> [Objective]:
Please pull out every line that includes the string "from".

> [Input records]:
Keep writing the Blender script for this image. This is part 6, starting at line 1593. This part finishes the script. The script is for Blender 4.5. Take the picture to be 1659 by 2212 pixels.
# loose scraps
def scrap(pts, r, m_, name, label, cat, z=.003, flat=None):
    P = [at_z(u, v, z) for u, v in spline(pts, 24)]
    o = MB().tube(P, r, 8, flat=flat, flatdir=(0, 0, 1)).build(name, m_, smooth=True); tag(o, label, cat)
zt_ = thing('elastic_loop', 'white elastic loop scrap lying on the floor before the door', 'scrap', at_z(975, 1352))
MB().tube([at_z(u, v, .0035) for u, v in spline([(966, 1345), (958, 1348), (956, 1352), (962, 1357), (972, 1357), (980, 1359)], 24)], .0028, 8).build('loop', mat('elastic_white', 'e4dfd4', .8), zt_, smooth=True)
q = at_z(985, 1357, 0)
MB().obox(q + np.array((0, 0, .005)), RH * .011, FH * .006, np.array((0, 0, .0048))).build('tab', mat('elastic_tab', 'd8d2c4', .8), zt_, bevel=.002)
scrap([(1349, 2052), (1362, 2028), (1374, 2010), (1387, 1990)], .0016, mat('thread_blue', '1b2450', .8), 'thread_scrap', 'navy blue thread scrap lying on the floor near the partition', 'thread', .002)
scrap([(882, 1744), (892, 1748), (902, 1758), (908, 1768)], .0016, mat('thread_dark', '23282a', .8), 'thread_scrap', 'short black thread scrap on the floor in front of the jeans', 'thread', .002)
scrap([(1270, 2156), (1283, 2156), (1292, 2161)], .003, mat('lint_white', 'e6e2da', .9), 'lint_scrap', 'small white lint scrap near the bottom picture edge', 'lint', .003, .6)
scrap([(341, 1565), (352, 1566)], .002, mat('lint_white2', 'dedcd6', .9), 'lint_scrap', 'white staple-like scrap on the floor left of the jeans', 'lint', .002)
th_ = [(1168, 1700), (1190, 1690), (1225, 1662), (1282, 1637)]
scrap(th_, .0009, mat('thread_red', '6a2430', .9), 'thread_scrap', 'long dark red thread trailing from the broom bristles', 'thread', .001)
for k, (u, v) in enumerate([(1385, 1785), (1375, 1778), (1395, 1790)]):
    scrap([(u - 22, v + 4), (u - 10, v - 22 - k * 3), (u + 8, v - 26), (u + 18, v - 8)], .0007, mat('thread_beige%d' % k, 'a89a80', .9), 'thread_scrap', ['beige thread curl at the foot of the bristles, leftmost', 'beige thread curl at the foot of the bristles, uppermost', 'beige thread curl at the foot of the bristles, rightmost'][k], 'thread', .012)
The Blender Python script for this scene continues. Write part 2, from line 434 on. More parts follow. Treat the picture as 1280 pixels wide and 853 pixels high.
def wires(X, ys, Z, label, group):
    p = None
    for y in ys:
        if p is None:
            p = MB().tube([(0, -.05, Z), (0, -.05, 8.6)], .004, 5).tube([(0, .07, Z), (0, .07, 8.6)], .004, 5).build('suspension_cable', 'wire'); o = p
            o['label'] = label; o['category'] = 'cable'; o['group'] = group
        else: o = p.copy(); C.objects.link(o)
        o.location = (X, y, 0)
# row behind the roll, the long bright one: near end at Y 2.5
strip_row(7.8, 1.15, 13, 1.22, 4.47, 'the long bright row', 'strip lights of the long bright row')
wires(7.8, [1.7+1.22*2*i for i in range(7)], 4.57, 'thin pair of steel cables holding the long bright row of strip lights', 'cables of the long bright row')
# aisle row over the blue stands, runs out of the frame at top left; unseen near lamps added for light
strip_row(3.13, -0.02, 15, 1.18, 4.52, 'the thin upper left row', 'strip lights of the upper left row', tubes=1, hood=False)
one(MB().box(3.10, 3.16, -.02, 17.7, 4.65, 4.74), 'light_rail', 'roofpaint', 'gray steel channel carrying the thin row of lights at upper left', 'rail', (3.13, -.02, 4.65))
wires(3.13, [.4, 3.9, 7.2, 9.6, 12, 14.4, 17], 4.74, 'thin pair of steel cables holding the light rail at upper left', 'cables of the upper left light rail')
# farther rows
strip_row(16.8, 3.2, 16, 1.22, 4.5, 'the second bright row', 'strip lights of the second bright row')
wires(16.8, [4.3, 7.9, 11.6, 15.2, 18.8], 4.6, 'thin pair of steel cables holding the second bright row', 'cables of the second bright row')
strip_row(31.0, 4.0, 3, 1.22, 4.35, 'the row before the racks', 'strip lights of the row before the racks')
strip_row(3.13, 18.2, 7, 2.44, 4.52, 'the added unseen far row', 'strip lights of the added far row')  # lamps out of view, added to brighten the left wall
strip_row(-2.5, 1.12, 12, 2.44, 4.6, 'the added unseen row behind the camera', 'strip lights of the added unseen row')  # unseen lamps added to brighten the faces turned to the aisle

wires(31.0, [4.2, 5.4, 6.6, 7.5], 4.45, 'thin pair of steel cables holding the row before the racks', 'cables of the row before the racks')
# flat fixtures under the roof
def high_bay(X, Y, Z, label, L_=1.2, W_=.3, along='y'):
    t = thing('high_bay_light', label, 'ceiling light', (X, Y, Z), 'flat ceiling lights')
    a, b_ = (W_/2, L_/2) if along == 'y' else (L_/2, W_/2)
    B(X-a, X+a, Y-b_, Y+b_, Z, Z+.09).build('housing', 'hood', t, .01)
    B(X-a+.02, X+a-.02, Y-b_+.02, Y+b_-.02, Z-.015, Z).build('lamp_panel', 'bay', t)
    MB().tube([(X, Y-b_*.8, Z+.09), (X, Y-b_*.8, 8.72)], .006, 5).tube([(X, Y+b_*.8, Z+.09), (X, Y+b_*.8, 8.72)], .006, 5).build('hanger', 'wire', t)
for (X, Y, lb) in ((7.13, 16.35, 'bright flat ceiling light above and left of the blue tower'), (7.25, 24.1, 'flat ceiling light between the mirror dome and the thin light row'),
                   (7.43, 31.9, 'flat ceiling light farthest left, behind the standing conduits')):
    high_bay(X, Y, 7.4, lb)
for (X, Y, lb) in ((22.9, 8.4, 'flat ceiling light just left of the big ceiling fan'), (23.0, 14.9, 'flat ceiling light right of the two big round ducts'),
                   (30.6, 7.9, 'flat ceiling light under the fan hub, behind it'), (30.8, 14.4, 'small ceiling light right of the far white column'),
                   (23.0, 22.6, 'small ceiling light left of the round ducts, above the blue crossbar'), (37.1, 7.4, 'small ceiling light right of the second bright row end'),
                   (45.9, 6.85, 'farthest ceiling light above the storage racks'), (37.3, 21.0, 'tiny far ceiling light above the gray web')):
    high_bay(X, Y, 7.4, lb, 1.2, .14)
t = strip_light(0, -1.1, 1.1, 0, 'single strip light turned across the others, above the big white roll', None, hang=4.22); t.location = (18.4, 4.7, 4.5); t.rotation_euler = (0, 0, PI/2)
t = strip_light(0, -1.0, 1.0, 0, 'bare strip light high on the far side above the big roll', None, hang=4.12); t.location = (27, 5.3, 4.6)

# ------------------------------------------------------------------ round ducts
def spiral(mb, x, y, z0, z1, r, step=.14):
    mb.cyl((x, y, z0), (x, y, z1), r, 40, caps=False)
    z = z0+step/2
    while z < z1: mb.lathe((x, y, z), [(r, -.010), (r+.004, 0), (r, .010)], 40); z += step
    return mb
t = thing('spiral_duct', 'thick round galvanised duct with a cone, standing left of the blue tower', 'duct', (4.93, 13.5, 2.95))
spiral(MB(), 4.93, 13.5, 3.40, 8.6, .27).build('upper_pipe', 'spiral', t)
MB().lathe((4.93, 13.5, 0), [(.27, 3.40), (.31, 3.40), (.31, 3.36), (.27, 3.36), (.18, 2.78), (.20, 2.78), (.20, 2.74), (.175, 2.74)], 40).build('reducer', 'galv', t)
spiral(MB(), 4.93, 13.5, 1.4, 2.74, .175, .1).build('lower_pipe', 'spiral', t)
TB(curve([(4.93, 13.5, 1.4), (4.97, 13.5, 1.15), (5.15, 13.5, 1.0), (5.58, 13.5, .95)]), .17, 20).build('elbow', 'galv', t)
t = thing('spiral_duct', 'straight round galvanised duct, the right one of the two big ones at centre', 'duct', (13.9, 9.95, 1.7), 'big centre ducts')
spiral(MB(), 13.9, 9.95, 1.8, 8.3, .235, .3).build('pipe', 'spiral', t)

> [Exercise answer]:
scrap(th_, .0009, mat('thread_red', '6a2430', .9), 'thread_scrap', 'long dark red thread trailing from the broom bristles', 'thread', .001)
The Blender Python script for this scene continues. Write part 2, from line 434 on. More parts follow. Treat the picture as 1280 pixels wide and 853 pixels high.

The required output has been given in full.